Economists say that the current account surplus is likely to narrow in the coming months, due to falling commodity prices. They also foresee a larger outflow from the financial account as more portfolio funds are withdrawn from Malaysia on concern that the ringgit would continue to depreciate, and a possible slowdown in foreign direct investment given the softer economy and political intrigue. Local investors are also expected to increasingly transfer money abroad.
An economist, who did not want to be named, said that there is no cause for concern yet despite the drop in the financial account - it registered a net outflow of RM12.3 billion in Q2 versus an inflow of almost RM26 billion Q1 - unless there is a huge fall in the Q3.

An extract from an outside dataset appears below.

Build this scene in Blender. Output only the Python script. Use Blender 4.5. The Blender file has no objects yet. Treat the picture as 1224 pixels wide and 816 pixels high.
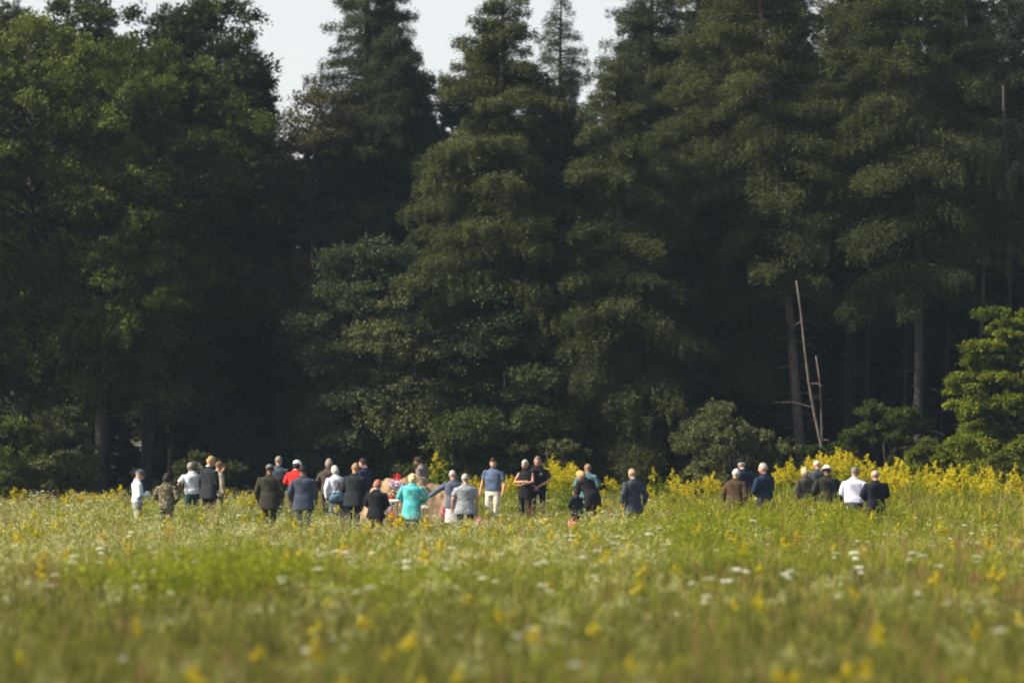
import bpy, math, random
import numpy as np
from mathutils import Vector, Matrix

# ------------------------------------------------------------------ camera, sky, sun, exposure
S = bpy.context.scene
COL = S.collection
CAM_H, FPX, HOR = 3.6, 4590.0, 464.0          # camera height, focal length in photo pixels, horizon row
cd = bpy.data.cameras.new('camera'); cam = bpy.data.objects.new('camera', cd); COL.objects.link(cam)
cam.location = (0, 0, CAM_H)
cam.rotation_euler = (math.radians(90) + math.atan((HOR - 408) / FPX), 0, 0)
cd.sensor_width = 36; cd.lens = 135; cd.clip_end = 3000; cd.clip_start = 0.5
cd.dof.use_dof = True; cd.dof.focus_distance = 97; cd.dof.aperture_fstop = 0.66; cd.dof.aperture_blades = 0
S.camera = cam

SUN_EL, SUN_AZ = math.radians(40), math.radians(-104)   # azimuth measured from +Y (view direction) clockwise
w = bpy.data.worlds.new('World'); S.world = w; w.use_nodes = True
nt = w.node_tree; bg = nt.nodes['Background']
sky = nt.nodes.new('ShaderNodeTexSky'); sky.sky_type = 'NISHITA'; sky.sun_disc = False
sky.sun_elevation = SUN_EL; sky.sun_rotation = SUN_AZ
sky.air_density = 1.0; sky.dust_density = 3.0; sky.ozone_density = 1.0
tcw = nt.nodes.new('ShaderNodeTexCoord'); sx_ = nt.nodes.new('ShaderNodeSeparateXYZ'); mr = nt.nodes.new('ShaderNodeMapRange')
mr.inputs['From Min'].default_value = 0.03; mr.inputs['From Max'].default_value = 0.40; mr.inputs['To Min'].default_value = 0.92; mr.inputs['To Max'].default_value = 0.0
mxw = nt.nodes.new('ShaderNodeMix'); mxw.data_type = 'RGBA'; mxw.inputs[7].default_value = (4.3, 4.35, 4.35, 1)     # thin pale cloud low in the sky
nt.links.new(tcw.outputs['Generated'], sx_.inputs[0]); nt.links.new(sx_.outputs['Z'], mr.inputs['Value'])
nt.links.new(mr.outputs[0], mxw.inputs[0]); nt.links.new(sky.outputs[0], mxw.inputs[6])
nt.links.new(mxw.outputs[2], bg.inputs[0]); bg.inputs[1].default_value = 0.11
sd = bpy.data.lights.new('sun', 'SUN'); sd.energy = 5.0; sd.angle = math.radians(0.5); sd.color = (1.0, 0.90, 0.72)
sun = bpy.data.objects.new('sun', sd); COL.objects.link(sun)
tosun = Vector((math.sin(SUN_AZ) * math.cos(SUN_EL), math.cos(SUN_AZ) * math.cos(SUN_EL), math.sin(SUN_EL)))
sun.rotation_euler = tosun.to_track_quat('Z', 'Y').to_euler(); sun.location = (-60, 60, 60)
S.view_settings.view_transform = 'Standard'; S.view_settings.look = 'None'
S.view_settings.exposure = 1.0; S.view_settings.gamma = 1.0; S.view_settings.use_curve_mapping = False
S.render.engine = 'CYCLES'
S.cycles.use_denoising = True
try: S.cycles.denoiser = 'OPENIMAGEDENOISE'
except Exception: pass
S.cycles.max_bounces = 6; S.cycles.diffuse_bounces = 3; S.cycles.transmission_bounces = 4
S.cycles.volume_bounces = 0; S.cycles.transparent_max_bounces = 6
S.cycles.filter_width = 1.9

R0 = random.Random(5)
def wx(px, D): return (px - 612.0) / FPX * D
def wz(py, D): return CAM_H + (HOR - py) / FPX * D
def Dground(py): return FPX * CAM_H / (py - HOR)

# ------------------------------------------------------------------ materials
MATS = {}
def nodes(name):
    m = bpy.data.materials.new(name); m.use_nodes = True
    return m, m.node_tree.nodes, m.node_tree.links, m.node_tree.nodes['Principled BSDF']

def cloth(col, name='cloth', rough=0.9, scale=9, amt=0.25, col2=None, pat=None):
    key = (name, col, rough, col2, pat)
    if key in MATS: return MATS[key]
    m, N, L, b = nodes(name)
    tc = N.new('ShaderNodeTexCoord'); nz = N.new('ShaderNodeTexNoise')
    nz.inputs['Scale'].default_value = scale if pat is None else pat; nz.inputs['Detail'].default_value = 4
    L.new(tc.outputs['Object'], nz.inputs['Vector'])
    cr = N.new('ShaderNodeValToRGB')
    c2 = col2 or tuple(min(1, c * (1 + amt)) for c in col); c1 = col if col2 else tuple(c * (1 - amt) for c in col)
    cr.color_ramp.elements[0].color = (*c1, 1); cr.color_ramp.elements[1].color = (*c2, 1)
    cr.color_ramp.elements[0].position = 0.35 if col2 is None else 0.48
    cr.color_ramp.elements[1].position = 0.65 if col2 is None else 0.52
    L.new(nz.outputs['Fac'], cr.inputs[0]); L.new(cr.outputs[0], b.inputs['Base Color'])
    b.inputs['Roughness'].default_value = rough
    b.inputs['Specular IOR Level'].default_value = 0.1
    bp = N.new('ShaderNodeBump'); bp.inputs['Strength'].default_value = 0.25; bp.inputs['Distance'].default_value = 0.02
    L.new(nz.outputs['Fac'], bp.inputs['Height']); L.new(bp.outputs[0], b.inputs['Normal'])
    MATS[key] = m; return m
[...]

'The current account surplus is still strong despite the outflow of capital,' he said, noting the current account trend is 'a reflection of investors' mood and commodity prices'.
The surplus is sufficiently large to provide support to the economy. But falling commodity prices - crude oil and crude palm oil are down from their peaks - are anticipated to result in a narrower current account surplus in Q3.
Even so, Malaysia's international reserves were a comfortable RM388 billion at mid-September - enough to finance nine months of retained imports.
But in the two-and-a-half-month period from June to mid-September, more than RM20 billion was erased from the reserves, partly because of the weaker ringgit, but also due to portfolio fund outflows.
Economists expect Q3 data to reflect continued portfolio outflows, a trend that can be seen in stockmarket activity. There are also signs that foreign firms are accelerating the repatriation of profits. Multinationals either plan to reinvest less because of economic and political uncertainty or want to transfer funds out in anticipation that the ringgit would not gain in value.